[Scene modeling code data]

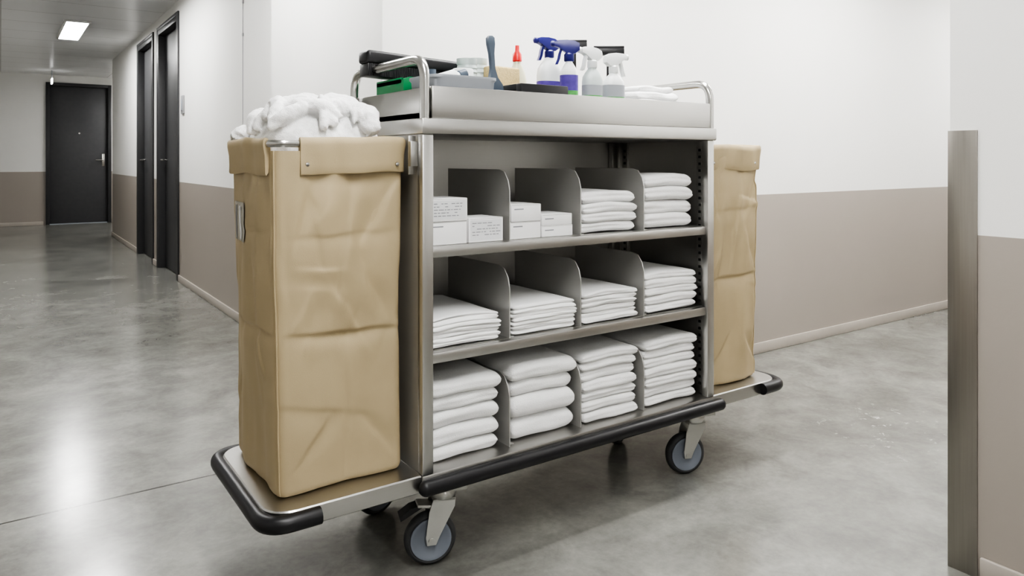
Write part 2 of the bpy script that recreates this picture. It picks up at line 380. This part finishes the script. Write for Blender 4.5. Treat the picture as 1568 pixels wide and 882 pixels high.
# ------------------------------------------------------------------ laundry bags
def bag(name,x0,x1,y0,y1,seed,gap,sg):
    rnd=random.Random(seed)
    par=empty(name,((x0+x1)/2,(y0+y1)/2,.2512))
    z0,z1=.2515,1.02
    R=.022
    def perim(n,off=0.,ex0=x0,ex1=x1,ey0=y0,ey1=y1,R=R):
        a0,a1,b0,b1=ex0-off,ex1+off,ey0-off,ey1+off
        w=a1-a0-2*R; d=b1-b0-2*R; q=R*pi/2; tot=2*(w+d)+4*q
        out=[]
        for i in range(n):
            p=i/n*tot; 
            P=p
            for L_,kind,par_ in ((w,'l',((a0+R,b0),(1,0),(0,-1))),(q,'c',((a1-R,b0+R),-pi/2)),(d,'l',((a1,b0+R),(0,1),(1,0))),(q,'c',((a1-R,b1-R),0)),(w,'l',((a1-R,b1),(-1,0),(0,1))),(q,'c',((a0+R,b1-R),pi/2)),(d,'l',((a0,b1-R),(0,-1),(-1,0))),(q,'c',((a0+R,b0+R),pi))):
                if p<=L_:
                    if kind=='l':
                        o,dr,nn=par_; out.append((o[0]+dr[0]*p,o[1]+dr[1]*p,nn[0],nn[1],P,min(p,L_-p)/(L_/2)))
                    else:
                        o,st=par_; a=st+p/R; out.append((o[0]+R*cos(a),o[1]+R*sin(a),cos(a),sin(a),P,0))
                    break
                p-=L_
            else:
                out.append((a0+R,b0,0,-1,P,0))
        return out,tot
    n=260; ring,tot=perim(n)
    cre=[]
    for k in range(30):
        p=rnd.random()*tot; z=rnd.uniform(.27,.98); a=rnd.choice([rnd.uniform(-1.5,-1.0),rnd.uniform(1.0,1.5),rnd.uniform(-.3,.3),pi/2+rnd.uniform(-.25,.25)]); l=rnd.uniform(.05,.15)
        cre.append((p-l*cos(a),z-l*sin(a),p+l*cos(a),z+l*sin(a),rnd.uniform(.004,.008),rnd.choice((-1,1))*rnd.uniform(.002,.0045)))
    for zc,dd in ((.60,-.009),(.83,-.003)):
        for k in range(4):
            pa=k*tot/4-.02
            cre.append((pa,zc+rnd.uniform(-.012,.012),pa+tot/4,zc+rnd.uniform(-.012,.012),.005,dd))
    for (a,za,b_,zb,w_,d_) in ((.11,.61,.16,.97,.007,.008),(.28,.98,.16,.79,.007,-.009),(.155,.32,.14,.60,.007,.006),(.02,.78,.06,.98,.006,-.006),(.16,.79,.21,.62,.007,.006),(.01,.30,.11,.43,.006,-.006),(.27,.29,.16,.42,.006,-.007),(.26,.60,.18,.74,.006,-.006),(.0,.60,.07,.73,.006,.005)):
        cre.append((a,za,b_,zb,w_,d_))
    def disp(p,z):
        d=0
        for (pa,za,pb,zb,w_,dd) in cre:
            for wr in (0,tot,-tot):
                q=p+wr
                if (q<min(pa,pb)-.06) or (q>max(pa,pb)+.06): continue
                vx,vz=pb-pa,zb-za; L2=vx*vx+vz*vz; Ln=sqrt(L2)
                t=((q-pa)*vx+(z-za)*vz)/L2
                if t<0 or t>1: continue
                sd_=((q-pa)*vz-(z-za)*vx)/Ln
                sd_+=.006*noise.noise(Vector((q*14,z*14,seed)))
                w2=w_ if sd_<0 else w_*4
                if abs(sd_)<w2*3: d+=dd*exp(-(sd_/w2)**2)*sin(pi*t)
        return d
    rings=[]; m=170
    for i in range(m+1):
        t=i/m; z=z0+(z1-z0)*t
        rg=[]
        bot=min(1,(z-z0)/.02); ins=-.014*(1-sqrt(max(0,1-(1-bot)**2)))
        for (x,y,nx,ny,p,e) in ring:
            e2=1-(1-e)**2
            bul=e2*(.012*sin(pi*t)+.005*sin(2*pi*t+seed))
            q=Vector((x*5+seed,y*5,z*2.5)); nz=noise.noise(q)*.018+noise.noise(Vector((x*17,y*17,z*3+seed)))*.008+noise.noise(q*4.1)*.002
            top=max(0,(z-.80)/.17)
            pleat=.0035*min(1,top)*sin(p*75+3*noise.noise(Vector((p*6,z*3,seed))))*e2
            tp=-.007*exp(-((z-.96)/.03)**2)*e2
            o=bul+nz*(.35+.65*e2)+disp(p,z)*min(1,(z-z0)/.05)+tp+ins+pleat
            cx=(x0+x1)/2
            fl=sg*.014*(t-.3) if (x-cx)*sg>0 else 0
            rg.append((x+nx*o+fl,y+ny*o,z))
        rings.append(rg)
    c=B("body"); 
    c.loft(rings,CANVAS,False)
    k=len(rings[0]); c.add(rings[0],[list(range(k))[::-1]],CANVAS)
    inner=[[((x-(x0+x1)/2)*.965+(x0+x1)/2,(y-(y0+y1)/2)*.965+(y0+y1)/2,z) for x,y,z in r] for r in (rings[-1],rings[-20],rings[-40])]
    c.loft([rings[-1]]+inner,CANVAS,False)
    c.done(par,70)
    c=B("seam")
    bi=min(range(n),key=lambda i:(rings[60][i][0]*(-sg)+rings[60][i][1]))
    c.tube([Vector(r[bi])+Vector((sg*.001,-.0015,0)) for r in rings[2:]],.0022,CANVAS,0,8)
    c.done(par)
    c=B("hem"); flx=.012
    ex0,ex1=(x0-flx,x1) if sg<0 else (x0,x1+flx)
    hr,ht=perim(200,.004,ex0,ex1,y0,y1,.03)
    sec=[(.000,.974),(.0045,.968),(.0065,.971),(.0075,.990),(.0085,1.012),(.0115,1.034),(.0105,1.046),(.006,1.052),(.000,1.050),(-.005,1.040),(-.0045,1.02),(-.002,1.0)]
    rg=[]
    for (x,y,nx,ny,p,e) in hr:
        if gap and ((x<x0+.044 and y<y0+.012) or (x<x0+.03 and y<y0+.022)): 
            rg.append(None); continue
        r=[]
        for (o,z) in sec:
            w_=noise.noise(Vector((x*22,y*22,z*10+seed)))*.008
            wz=noise.noise(Vector((x*9+7,y*9,seed)))*.008
            r.append((x+nx*(o+w_),y+ny*(o+w_),z+wz))
        rg.append(r)
    if gap:
        i0=next(i for i in range(len(rg)) if rg[i] is None and rg[(i+1)%len(rg)] is not None)
        seq=[rg[(i0+1+j)%len(rg)] for j in range(len(rg))]; seq=[r for r in seq if r is not None]
        c.loft(seq,CANVAS,True)
    else: c.loft(rg,CANVAS,False,closed=True)
    c.done(par,50)
    c=B("rim_frame")
    fr,_=perim(120,.003,ex0,ex1,y0,y1,.03)
    rr=[]
    for (x,y,nx,ny,p,e) in fr:
        rr.append([(x+nx*.0055*cos(a),y+ny*.0055*cos(a),1.036+.0085*sin(a)) for a in [2*pi*j/10 for j in range(10)]])
    c.loft(rr,CHROME,False,closed=True)
    xi=x1 if sg<0 else x0
    for yy in (1.585,1.95):
        a,b_=sorted((xi-sg*.001,X0 if sg<0 else X1))
        c.box(a,b_,yy,yy+.004,.965,1.058,STEEL,.001)
        c.box(a,b_,yy-.012,yy,.985,1.045,STEEL,.001)
    for px_ in ((x0+.062,x1-.022) if sg<0 else (x0+.03,x1-.03)):
        c.lathe([(0,0),(.0055,0),(.0045,.003),(0,.004)],CHROME,14,Matrix.Translation((px_,y0-.0125,.990))@Matrix.Rotation(radians(90),4,'X'))
    c.done(par)
    if sg<0:
        c=B("label_pocket")
        def band(ya,yb,za,zb,off,mat):
            ks=[k for k in range(n) if ring[k][2]<-.9 and ya<=ring[k][1]<=yb]
            lv=[j for j in range(m+1) if za<=z0+(z1-z0)*j/m<=zb][::3]
            vs=[(rings[j][k][0]-off,rings[j][k][1],rings[j][k][2]) for j in lv for k in ks]; w_=len(ks)
            fs=[[a*w_+b,a*w_+b+1,(a+1)*w_+b+1,(a+1)*w_+b] for a in range(len(lv)-1) for b in range(w_-1)]
            c.add(vs,fs,mat)
        band(1.80,1.925,.80,.90,.0025,LABELP)
        band(1.835,1.86,.805,.895,.0035,BOXW)
        band(1.885,1.905,.805,.895,.0035,SWITCH)
        c.done(par)
    return par
bag("laundry_bag",.497,.800,1.612,1.965,3,True,-1)
bag("laundry_bag",1.885,2.158,1.612,1.965,8,False,1)

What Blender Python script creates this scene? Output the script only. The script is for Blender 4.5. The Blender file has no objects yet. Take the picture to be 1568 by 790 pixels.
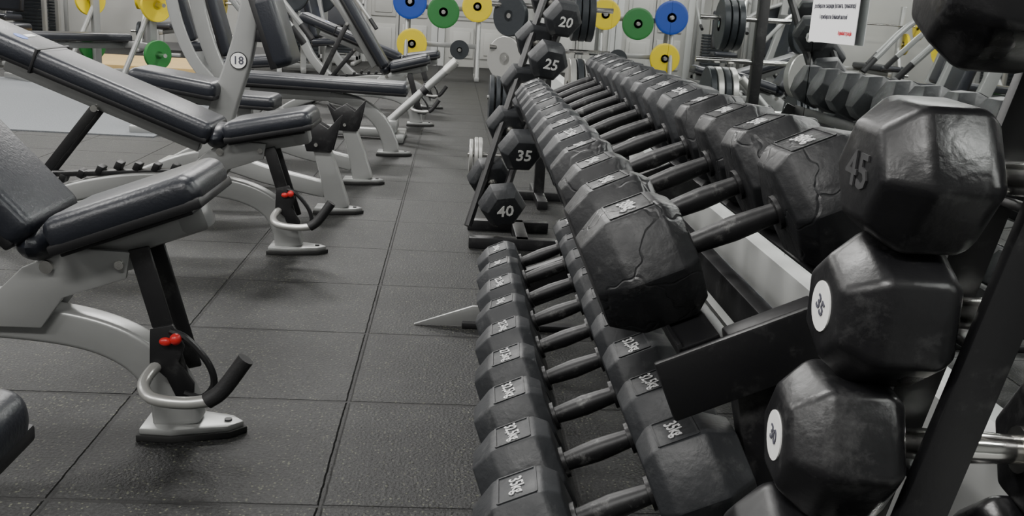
import bpy, bmesh, math, random
from mathutils import Matrix, Vector
random.seed(7)
R = math.radians
scene = bpy.context.scene

# ------------------------------------------------------------ materials
def new_mat(name, col, rough=0.5, metal=0.0, var=0.0, vscale=8.0, bump=0.0, bscale=60.0,
            dust=0.0, dustcol=(0.30,0.30,0.29), dscale=12.0, coat=0.0, roughvar=0.0, spec=0.5, dents=0.0):
    m = bpy.data.materials.new(name); m.use_nodes = True
    nt = m.node_tree; N = nt.nodes; L = nt.links
    b = N["Principled BSDF"]
    b.inputs["Roughness"].default_value = rough
    b.inputs["Metallic"].default_value = metal
    b.inputs["Coat Weight"].default_value = coat
    b.inputs["Specular IOR Level"].default_value = spec
    tc = N.new("ShaderNodeTexCoord")
    oi = N.new("ShaderNodeObjectInfo")
    ad = N.new("ShaderNodeVectorMath"); ad.operation = 'ADD'
    sc_ = N.new("ShaderNodeMath"); sc_.operation = 'MULTIPLY'; sc_.inputs[1].default_value = 37.0
    L.new(oi.outputs["Random"], sc_.inputs[0]); L.new(tc.outputs["Object"], ad.inputs[0]); L.new(sc_.outputs[0], ad.inputs[1])
    vec = ad.outputs[0]
    n1 = N.new("ShaderNodeTexNoise"); n1.inputs["Scale"].default_value = vscale; n1.inputs["Detail"].default_value = 4
    L.new(vec, n1.inputs["Vector"])
    mx = N.new("ShaderNodeMix"); mx.data_type = 'RGBA'
    mx.inputs["A"].default_value = tuple(c*(1-var) for c in col)+(1,)
    mx.inputs["B"].default_value = tuple(min(1, c*(1+var)) for c in col)+(1,)
    L.new(n1.outputs["Fac"], mx.inputs["Factor"])
    out = mx.outputs["Result"]
    if dust > 0:
        n2 = N.new("ShaderNodeTexNoise"); n2.inputs["Scale"].default_value = dscale; n2.inputs["Detail"].default_value = 9
        n2.inputs["Roughness"].default_value = 0.75
        L.new(vec, n2.inputs["Vector"])
        rp = N.new("ShaderNodeMapRange"); rp.inputs["From Min"].default_value = 0.55; rp.inputs["From Max"].default_value = 0.72
        rp.inputs["To Max"].default_value = dust
        L.new(n2.outputs["Fac"], rp.inputs["Value"])
        m2 = N.new("ShaderNodeMix"); m2.data_type = 'RGBA'
        L.new(rp.outputs["Result"], m2.inputs["Factor"]); L.new(out, m2.inputs["A"])
        m2.inputs["B"].default_value = dustcol+(1,)
        out = m2.outputs["Result"]
    L.new(out, b.inputs["Base Color"])
    if roughvar > 0:
        mr = N.new("ShaderNodeMapRange"); mr.inputs["From Min"].default_value = 0.3; mr.inputs["From Max"].default_value = 0.7
        mr.inputs["To Min"].default_value = max(0.02, rough-roughvar); mr.inputs["To Max"].default_value = rough+roughvar
        L.new(n1.outputs["Fac"], mr.inputs["Value"]); L.new(mr.outputs["Result"], b.inputs["Roughness"])
    if bump > 0:
        n3 = N.new("ShaderNodeTexNoise"); n3.inputs["Scale"].default_value = bscale; n3.inputs["Detail"].default_value = 5
        L.new(vec, n3.inputs["Vector"])
        hgt = n3.outputs["Fac"]
        if dents > 0:
            n4 = N.new("ShaderNodeTexVoronoi"); n4.feature = 'DISTANCE_TO_EDGE'; n4.inputs["Scale"].default_value = 9
            n5 = N.new("ShaderNodeTexNoise"); n5.inputs["Scale"].default_value = 16
            L.new(vec, n5.inputs["Vector"])
            va = N.new("ShaderNodeVectorMath"); va.operation = 'MULTIPLY_ADD'; va.inputs[1].default_value = (0.12,)*3
            L.new(n5.outputs["Color"], va.inputs[0]); L.new(vec, va.inputs[2]); L.new(va.outputs[0], n4.inputs["Vector"])
            cr = N.new("ShaderNodeMapRange"); cr.inputs["From Max"].default_value = 0.035; cr.inputs["To Max"].default_value = dents
            L.new(n4.outputs["Distance"], cr.inputs["Value"])
            sm = N.new("ShaderNodeMath"); sm.operation = 'ADD'; L.new(hgt, sm.inputs[0]); L.new(cr.outputs["Result"], sm.inputs[1]); hgt = sm.outputs[0]
        bp = N.new("ShaderNodeBump"); bp.inputs["Strength"].default_value = bump; bp.inputs["Distance"].default_value = 0.002
        L.new(hgt, bp.inputs["Height"]); L.new(bp.outputs["Normal"], b.inputs["Normal"])
    return m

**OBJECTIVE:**
Give again, exactly as written above, every line from the one holding "What Blender Python" to the one holding "scene = bpy.context.scene", with both ends kept and the pictures left out.

**EXERCISE ANSWER:**
What Blender Python script creates this scene? Output the script only. The script is for Blender 4.5. The Blender file has no objects yet. Take the picture to be 1568 by 790 pixels.
import bpy, bmesh, math, random
from mathutils import Matrix, Vector
random.seed(7)
R = math.radians
scene = bpy.context.scene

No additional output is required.